La nostalgia puede ser una disidencia visceral: nostalgia no de la pobreza, ni del exotismo forzoso, sino del agua y el aire limpios de pesticidas y de microplásticos, del canto tedioso de los grillos y las ranas en las noches de verano, de las calles estrechas y los patios umbríos que protegían del calor sin necesidad de aire acondicionado, de las plazas en las que niños y niñas pueden jugar sin vigilancia ni peligro; nostalgia de lo no perdido todavía, que puede llevar a rescatarlo o a salvarlo cuando aún es factible; nostalgia militante como la de los activistas ácratas de Ámsterdam que en los años sesenta se sublevaron para impedir que los canales y las calles sinuosas de la ciudad sucumbieran al asfalto y a los coches, o como la que impulsó a Jane Jacobs y a su tribu de madres jóvenes de Greenwich Village contra la brutal autopista que en nombre de la eficiencia y la modernidad habría desfigurado para siempre las calles que rodean Washington Square en Nueva York.

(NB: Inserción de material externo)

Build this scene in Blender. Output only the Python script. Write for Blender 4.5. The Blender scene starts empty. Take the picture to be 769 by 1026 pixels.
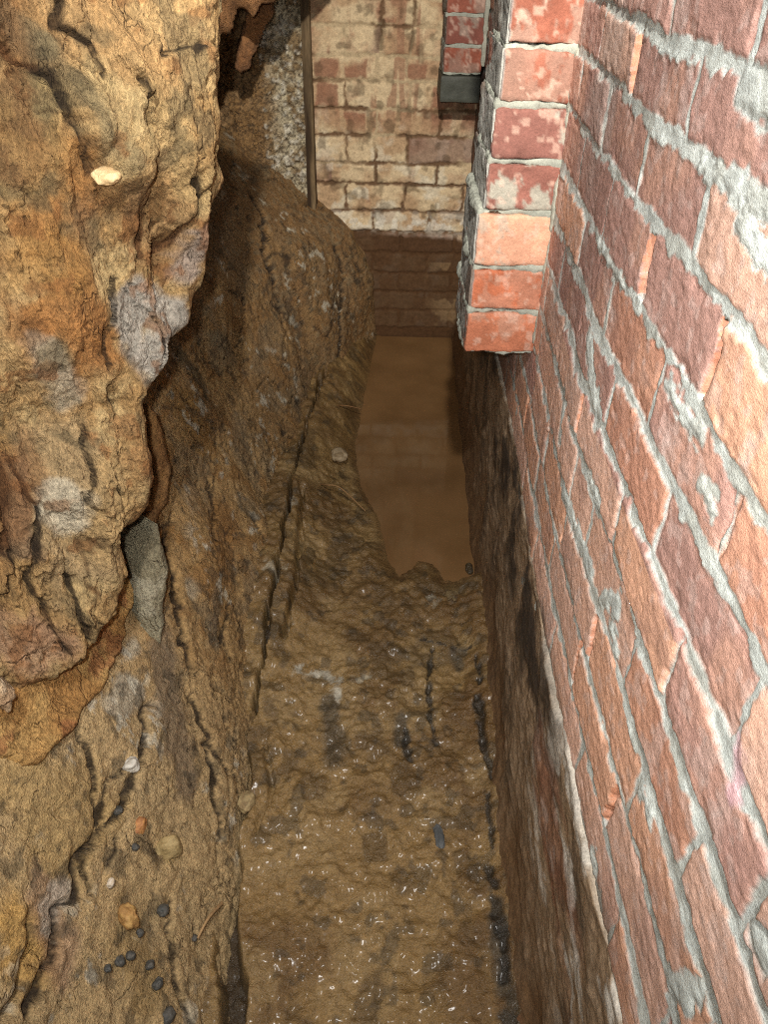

Hay una nostalgia impotente que añora la desaparición de lo valioso que no se supo defender, por falta de atención, por ceguera, por frivolidad, por cobardía. Es una nostalgia hipócrita: la de quien lamenta el cierre de una librería o de una tienda de barrio al mismo tiempo que se envanece de comprar hasta las cosas ínfimas en Amazon; es también la nostalgia de las presuntas buenas formas cuando lo que se practica en el presente es la bronca del periodismo del insulto y las redes sociales, y la de esos reaccionarios de inspiración trumpista que añoran los valores morales heredados de la tradición y no tienen el menor reparo en desacreditar y en sabotear las instituciones fundamentales de la convivencia. Decía el crítico de arte José María Moreno Galván que lo único que los conservadores quieren conservar son sus privilegios, y que están dispuestos a destruir todo lo demás para conseguirlo.
En sus últimos libros, cuando ya sabía que le quedaba poco tiempo de vida, el inolvidable Tony Judt se entregó a un ejercicio tan brillante como descarado de nostalgia, pero las añoranzas íntimas de un hombre a punto de morir estaban arraigadas en la vindicación del Estado de bienestar demolido en el Reino Unido por el neoliberalismo de Thatcher y luego del farsante Tony Blair, de un orden socialdemócrata gracias al cual a un hijo de inmigrantes pobres y judíos le fue posible disfrutar desde niño de la escuela pública y de la sanidad pública, y acceder con esfuerzo pero sin desventajas por su origen a lo mejor de la enseñanza universitaria, y tener luego un porvenir de profesor y ensayista. Nostalgia y reivindicación son inseparables: quizás por eso a algunos nos gusta escribir a mano, y leer libros y hasta periódicos en papel, y enviar cartas y postales, de modo que Amazon, Google, Meta, X, quien sea, no pueda seguirnos el rastro a cada momento.